Europa wilde dit niet langer, vooral omdat de agrarische sector zich niet hield aan de milieuvoorschriften uit Brussel. Herhaaldelijk kwam er nieuws naar buiten waarin veehouders en mestfabrikanten grootschalig fraudeerden met de mestboekhouding, waardoor boeren feitelijk meer mest uitreden dan op papier.
Het uitrijden van drijfmest via een sleepslang. Foto: Niels de Vries
Het belangrijkste argument ervoor is dat de Nederlandse wateren te vervuild zijn. Te veel stikstof en fosfor spoelt uit in de sloten en de waterkwaliteit op sommige plekken is te slecht. Volgens een team van de Wageningen Environmental Research heeft de afschaffing positieve ecologische effecten. Er ontstaat niet alleen gezonder grond- en oppervlaktewater, maar ook minder stikstofbelasting van kwetsbare natuur en minder uitstoot van broeikasgassen zoals methaan en lachgas.

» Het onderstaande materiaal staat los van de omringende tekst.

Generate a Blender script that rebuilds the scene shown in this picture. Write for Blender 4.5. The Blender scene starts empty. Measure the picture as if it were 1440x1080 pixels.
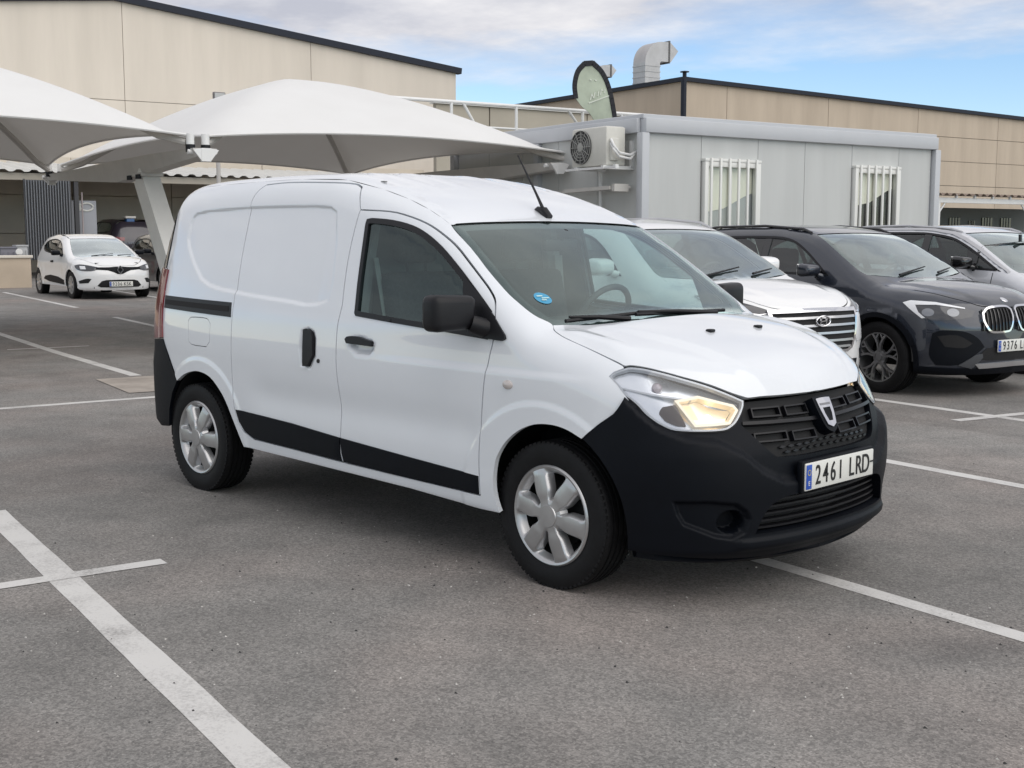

Tegelijkertijd wordt het nut van de derogatieafschaffing sterk bediscussieerd. Omdat boeren straks minder dierlijke mest mogen gebruiken zullen ze in veel gevallen overstappen op kunstmest. Wetenschapper Herman de Boer van de Universiteit Wageningen publiceerde recent een onderzoek waarin hij aantoont dat de nitraatuitspoeling uit dierlijke mest op grasland flink lager is dan uit kunstmest. Daarbij heeft het voorspelde extra kunstmestgebruik nog meer nadelen. Het maken van kunstmest zorgt voor een grote CO2-uitstoot, en de afvoer van dierlijke mest in combinatie met de aanvoer van kunstmest zullen jaarlijks duizenden extra vrachtwagens op de weg brengen.
Nog een nadeel is dat veel boeren na 2026 waarschijnlijk vaker hun graslanden zullen ‘openscheuren’ (de zode vernietigen) om gewassen te kunnen verbouwen. Dat leidt weer tot meer uitspoeling, want grasland houdt meer nutriënten vast dan akkerland. Zo zal het oppervlaktewater uiteindelijk toch weer vervuilder raken, ondanks de nieuwe aanpak. Om dat te voorkomen heeft het Rijk een nieuwe subsidie in het leven geroepen voor graslandbehoud.